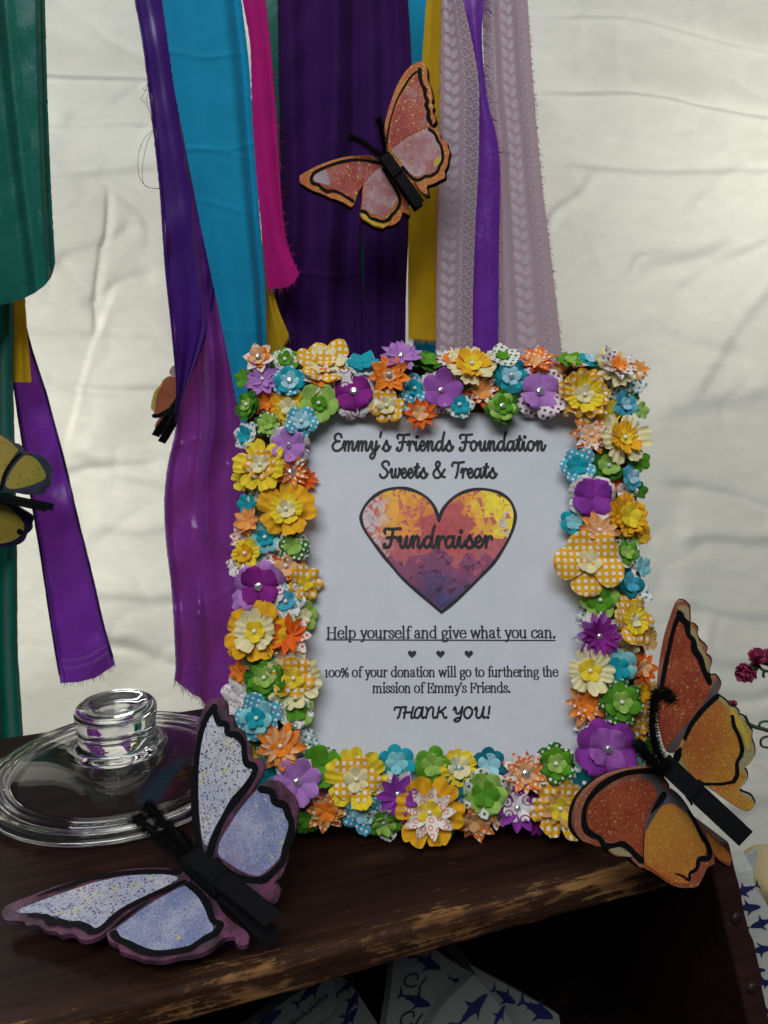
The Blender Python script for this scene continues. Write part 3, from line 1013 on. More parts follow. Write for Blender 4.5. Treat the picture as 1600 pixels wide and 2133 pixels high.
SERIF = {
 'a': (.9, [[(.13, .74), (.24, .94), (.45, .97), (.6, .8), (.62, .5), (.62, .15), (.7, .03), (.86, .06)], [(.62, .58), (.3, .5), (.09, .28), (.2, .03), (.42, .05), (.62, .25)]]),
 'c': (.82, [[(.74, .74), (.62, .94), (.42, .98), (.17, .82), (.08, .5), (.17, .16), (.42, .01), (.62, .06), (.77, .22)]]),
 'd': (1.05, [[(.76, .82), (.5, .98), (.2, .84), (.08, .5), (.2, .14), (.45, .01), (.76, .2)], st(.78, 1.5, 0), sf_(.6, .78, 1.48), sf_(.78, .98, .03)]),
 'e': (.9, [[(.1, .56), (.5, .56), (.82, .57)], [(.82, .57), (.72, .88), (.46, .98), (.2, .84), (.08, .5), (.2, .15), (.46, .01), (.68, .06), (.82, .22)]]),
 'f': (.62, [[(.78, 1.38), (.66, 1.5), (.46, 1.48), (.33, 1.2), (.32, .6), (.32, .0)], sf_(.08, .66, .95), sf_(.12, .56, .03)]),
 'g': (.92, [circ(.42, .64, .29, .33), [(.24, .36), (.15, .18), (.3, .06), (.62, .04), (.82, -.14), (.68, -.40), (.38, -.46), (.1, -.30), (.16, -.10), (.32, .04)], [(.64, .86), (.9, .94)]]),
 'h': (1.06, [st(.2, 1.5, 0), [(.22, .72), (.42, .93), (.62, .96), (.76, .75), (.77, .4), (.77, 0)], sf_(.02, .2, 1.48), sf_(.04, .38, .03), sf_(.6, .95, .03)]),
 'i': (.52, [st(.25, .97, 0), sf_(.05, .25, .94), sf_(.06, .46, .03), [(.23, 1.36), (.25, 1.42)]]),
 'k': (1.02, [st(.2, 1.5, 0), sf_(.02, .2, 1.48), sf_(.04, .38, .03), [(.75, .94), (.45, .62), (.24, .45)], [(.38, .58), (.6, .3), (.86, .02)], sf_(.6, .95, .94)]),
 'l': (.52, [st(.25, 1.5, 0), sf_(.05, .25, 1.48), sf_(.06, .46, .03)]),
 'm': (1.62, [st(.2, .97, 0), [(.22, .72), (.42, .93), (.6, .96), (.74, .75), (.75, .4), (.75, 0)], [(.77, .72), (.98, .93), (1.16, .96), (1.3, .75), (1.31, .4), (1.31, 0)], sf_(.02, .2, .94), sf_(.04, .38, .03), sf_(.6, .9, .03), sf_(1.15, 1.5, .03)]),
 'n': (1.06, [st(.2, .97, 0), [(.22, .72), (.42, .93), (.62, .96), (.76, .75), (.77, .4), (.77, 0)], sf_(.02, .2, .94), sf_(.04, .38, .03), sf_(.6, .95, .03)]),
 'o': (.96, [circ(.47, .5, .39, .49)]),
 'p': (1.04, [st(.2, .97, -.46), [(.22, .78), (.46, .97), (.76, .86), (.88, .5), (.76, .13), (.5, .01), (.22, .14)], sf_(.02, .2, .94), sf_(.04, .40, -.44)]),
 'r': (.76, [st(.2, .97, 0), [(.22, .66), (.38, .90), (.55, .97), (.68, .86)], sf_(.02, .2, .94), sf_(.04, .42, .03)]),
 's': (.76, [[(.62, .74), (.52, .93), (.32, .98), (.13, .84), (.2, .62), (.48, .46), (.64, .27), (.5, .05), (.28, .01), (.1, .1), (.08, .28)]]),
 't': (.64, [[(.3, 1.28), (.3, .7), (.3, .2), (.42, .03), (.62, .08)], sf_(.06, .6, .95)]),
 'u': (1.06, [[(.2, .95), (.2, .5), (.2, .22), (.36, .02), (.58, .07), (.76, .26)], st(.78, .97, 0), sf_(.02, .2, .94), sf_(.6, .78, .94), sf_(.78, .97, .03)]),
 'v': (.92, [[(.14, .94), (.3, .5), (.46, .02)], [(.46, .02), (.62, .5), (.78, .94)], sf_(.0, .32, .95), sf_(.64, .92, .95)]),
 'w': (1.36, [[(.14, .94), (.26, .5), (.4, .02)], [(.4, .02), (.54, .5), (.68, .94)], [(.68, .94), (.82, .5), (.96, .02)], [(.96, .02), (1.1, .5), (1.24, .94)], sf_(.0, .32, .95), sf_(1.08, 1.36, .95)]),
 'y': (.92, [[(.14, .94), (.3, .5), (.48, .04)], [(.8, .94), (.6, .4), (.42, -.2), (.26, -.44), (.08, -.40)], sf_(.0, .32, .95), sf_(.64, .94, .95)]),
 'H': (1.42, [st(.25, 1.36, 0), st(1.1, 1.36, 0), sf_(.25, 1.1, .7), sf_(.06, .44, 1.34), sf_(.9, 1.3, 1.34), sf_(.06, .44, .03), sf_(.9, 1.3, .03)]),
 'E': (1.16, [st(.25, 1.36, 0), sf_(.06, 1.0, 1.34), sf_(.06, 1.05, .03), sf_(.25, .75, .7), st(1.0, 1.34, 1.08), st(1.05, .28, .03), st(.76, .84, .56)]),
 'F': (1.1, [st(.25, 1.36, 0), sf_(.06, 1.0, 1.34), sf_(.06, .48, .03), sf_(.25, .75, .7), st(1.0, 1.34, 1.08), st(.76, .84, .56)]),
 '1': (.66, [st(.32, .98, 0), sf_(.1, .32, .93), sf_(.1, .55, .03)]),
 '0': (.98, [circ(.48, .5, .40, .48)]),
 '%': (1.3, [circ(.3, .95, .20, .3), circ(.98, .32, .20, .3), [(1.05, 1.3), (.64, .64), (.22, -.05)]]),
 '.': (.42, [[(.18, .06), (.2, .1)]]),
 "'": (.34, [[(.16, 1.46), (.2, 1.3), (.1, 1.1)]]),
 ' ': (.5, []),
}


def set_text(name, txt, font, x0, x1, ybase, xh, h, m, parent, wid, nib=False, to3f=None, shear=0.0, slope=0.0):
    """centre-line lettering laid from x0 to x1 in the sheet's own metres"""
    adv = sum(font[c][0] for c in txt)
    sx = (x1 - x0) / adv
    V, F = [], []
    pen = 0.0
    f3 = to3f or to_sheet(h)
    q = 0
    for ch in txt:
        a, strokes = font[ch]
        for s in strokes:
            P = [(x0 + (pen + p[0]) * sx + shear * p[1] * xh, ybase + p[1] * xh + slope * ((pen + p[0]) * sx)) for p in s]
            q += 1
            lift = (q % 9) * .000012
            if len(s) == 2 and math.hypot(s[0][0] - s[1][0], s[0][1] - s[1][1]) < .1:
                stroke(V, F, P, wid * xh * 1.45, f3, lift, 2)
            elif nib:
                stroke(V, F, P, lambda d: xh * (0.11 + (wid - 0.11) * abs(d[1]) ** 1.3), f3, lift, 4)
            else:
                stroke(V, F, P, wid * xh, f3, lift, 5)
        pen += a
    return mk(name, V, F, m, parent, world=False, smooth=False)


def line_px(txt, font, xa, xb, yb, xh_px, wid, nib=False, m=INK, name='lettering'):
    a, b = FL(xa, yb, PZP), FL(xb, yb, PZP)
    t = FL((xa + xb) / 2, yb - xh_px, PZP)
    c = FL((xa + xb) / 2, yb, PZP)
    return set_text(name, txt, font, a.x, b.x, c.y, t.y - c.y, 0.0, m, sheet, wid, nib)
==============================
(Task to carry out) Write out each line again precisely as it appears, skipping every picture.

(Reply to the exercise)
The Blender Python script for this scene continues. Write part 3, from line 1013 on. More parts follow. Write for Blender 4.5. Treat the picture as 1600 pixels wide and 2133 pixels high.
SERIF = {
 'a': (.9, [[(.13, .74), (.24, .94), (.45, .97), (.6, .8), (.62, .5), (.62, .15), (.7, .03), (.86, .06)], [(.62, .58), (.3, .5), (.09, .28), (.2, .03), (.42, .05), (.62, .25)]]),
 'c': (.82, [[(.74, .74), (.62, .94), (.42, .98), (.17, .82), (.08, .5), (.17, .16), (.42, .01), (.62, .06), (.77, .22)]]),
 'd': (1.05, [[(.76, .82), (.5, .98), (.2, .84), (.08, .5), (.2, .14), (.45, .01), (.76, .2)], st(.78, 1.5, 0), sf_(.6, .78, 1.48), sf_(.78, .98, .03)]),
 'e': (.9, [[(.1, .56), (.5, .56), (.82, .57)], [(.82, .57), (.72, .88), (.46, .98), (.2, .84), (.08, .5), (.2, .15), (.46, .01), (.68, .06), (.82, .22)]]),
 'f': (.62, [[(.78, 1.38), (.66, 1.5), (.46, 1.48), (.33, 1.2), (.32, .6), (.32, .0)], sf_(.08, .66, .95), sf_(.12, .56, .03)]),
 'g': (.92, [circ(.42, .64, .29, .33), [(.24, .36), (.15, .18), (.3, .06), (.62, .04), (.82, -.14), (.68, -.40), (.38, -.46), (.1, -.30), (.16, -.10), (.32, .04)], [(.64, .86), (.9, .94)]]),
 'h': (1.06, [st(.2, 1.5, 0), [(.22, .72), (.42, .93), (.62, .96), (.76, .75), (.77, .4), (.77, 0)], sf_(.02, .2, 1.48), sf_(.04, .38, .03), sf_(.6, .95, .03)]),
 'i': (.52, [st(.25, .97, 0), sf_(.05, .25, .94), sf_(.06, .46, .03), [(.23, 1.36), (.25, 1.42)]]),
 'k': (1.02, [st(.2, 1.5, 0), sf_(.02, .2, 1.48), sf_(.04, .38, .03), [(.75, .94), (.45, .62), (.24, .45)], [(.38, .58), (.6, .3), (.86, .02)], sf_(.6, .95, .94)]),
 'l': (.52, [st(.25, 1.5, 0), sf_(.05, .25, 1.48), sf_(.06, .46, .03)]),
 'm': (1.62, [st(.2, .97, 0), [(.22, .72), (.42, .93), (.6, .96), (.74, .75), (.75, .4), (.75, 0)], [(.77, .72), (.98, .93), (1.16, .96), (1.3, .75), (1.31, .4), (1.31, 0)], sf_(.02, .2, .94), sf_(.04, .38, .03), sf_(.6, .9, .03), sf_(1.15, 1.5, .03)]),
 'n': (1.06, [st(.2, .97, 0), [(.22, .72), (.42, .93), (.62, .96), (.76, .75), (.77, .4), (.77, 0)], sf_(.02, .2, .94), sf_(.04, .38, .03), sf_(.6, .95, .03)]),
 'o': (.96, [circ(.47, .5, .39, .49)]),
 'p': (1.04, [st(.2, .97, -.46), [(.22, .78), (.46, .97), (.76, .86), (.88, .5), (.76, .13), (.5, .01), (.22, .14)], sf_(.02, .2, .94), sf_(.04, .40, -.44)]),
 'r': (.76, [st(.2, .97, 0), [(.22, .66), (.38, .90), (.55, .97), (.68, .86)], sf_(.02, .2, .94), sf_(.04, .42, .03)]),
 's': (.76, [[(.62, .74), (.52, .93), (.32, .98), (.13, .84), (.2, .62), (.48, .46), (.64, .27), (.5, .05), (.28, .01), (.1, .1), (.08, .28)]]),
 't': (.64, [[(.3, 1.28), (.3, .7), (.3, .2), (.42, .03), (.62, .08)], sf_(.06, .6, .95)]),
 'u': (1.06, [[(.2, .95), (.2, .5), (.2, .22), (.36, .02), (.58, .07), (.76, .26)], st(.78, .97, 0), sf_(.02, .2, .94), sf_(.6, .78, .94), sf_(.78, .97, .03)]),
 'v': (.92, [[(.14, .94), (.3, .5), (.46, .02)], [(.46, .02), (.62, .5), (.78, .94)], sf_(.0, .32, .95), sf_(.64, .92, .95)]),
 'w': (1.36, [[(.14, .94), (.26, .5), (.4, .02)], [(.4, .02), (.54, .5), (.68, .94)], [(.68, .94), (.82, .5), (.96, .02)], [(.96, .02), (1.1, .5), (1.24, .94)], sf_(.0, .32, .95), sf_(1.08, 1.36, .95)]),
 'y': (.92, [[(.14, .94), (.3, .5), (.48, .04)], [(.8, .94), (.6, .4), (.42, -.2), (.26, -.44), (.08, -.40)], sf_(.0, .32, .95), sf_(.64, .94, .95)]),
 'H': (1.42, [st(.25, 1.36, 0), st(1.1, 1.36, 0), sf_(.25, 1.1, .7), sf_(.06, .44, 1.34), sf_(.9, 1.3, 1.34), sf_(.06, .44, .03), sf_(.9, 1.3, .03)]),
 'E': (1.16, [st(.25, 1.36, 0), sf_(.06, 1.0, 1.34), sf_(.06, 1.05, .03), sf_(.25, .75, .7), st(1.0, 1.34, 1.08), st(1.05, .28, .03), st(.76, .84, .56)]),
 'F': (1.1, [st(.25, 1.36, 0), sf_(.06, 1.0, 1.34), sf_(.06, .48, .03), sf_(.25, .75, .7), st(1.0, 1.34, 1.08), st(.76, .84, .56)]),
 '1': (.66, [st(.32, .98, 0), sf_(.1, .32, .93), sf_(.1, .55, .03)]),
 '0': (.98, [circ(.48, .5, .40, .48)]),
 '%': (1.3, [circ(.3, .95, .20, .3), circ(.98, .32, .20, .3), [(1.05, 1.3), (.64, .64), (.22, -.05)]]),
 '.': (.42, [[(.18, .06), (.2, .1)]]),
 "'": (.34, [[(.16, 1.46), (.2, 1.3), (.1, 1.1)]]),
 ' ': (.5, []),
}


def set_text(name, txt, font, x0, x1, ybase, xh, h, m, parent, wid, nib=False, to3f=None, shear=0.0, slope=0.0):
    """centre-line lettering laid from x0 to x1 in the sheet's own metres"""
    adv = sum(font[c][0] for c in txt)
    sx = (x1 - x0) / adv
    V, F = [], []
    pen = 0.0
    f3 = to3f or to_sheet(h)
    q = 0
    for ch in txt:
        a, strokes = font[ch]
        for s in strokes:
            P = [(x0 + (pen + p[0]) * sx + shear * p[1] * xh, ybase + p[1] * xh + slope * ((pen + p[0]) * sx)) for p in s]
            q += 1
            lift = (q % 9) * .000012
            if len(s) == 2 and math.hypot(s[0][0] - s[1][0], s[0][1] - s[1][1]) < .1:
                stroke(V, F, P, wid * xh * 1.45, f3, lift, 2)
            elif nib:
                stroke(V, F, P, lambda d: xh * (0.11 + (wid - 0.11) * abs(d[1]) ** 1.3), f3, lift, 4)
            else:
                stroke(V, F, P, wid * xh, f3, lift, 5)
        pen += a
    return mk(name, V, F, m, parent, world=False, smooth=False)


def line_px(txt, font, xa, xb, yb, xh_px, wid, nib=False, m=INK, name='lettering'):
    a, b = FL(xa, yb, PZP), FL(xb, yb, PZP)
    t = FL((xa + xb) / 2, yb - xh_px, PZP)
    c = FL((xa + xb) / 2, yb, PZP)
    return set_text(name, txt, font, a.x, b.x, c.y, t.y - c.y, 0.0, m, sheet, wid, nib)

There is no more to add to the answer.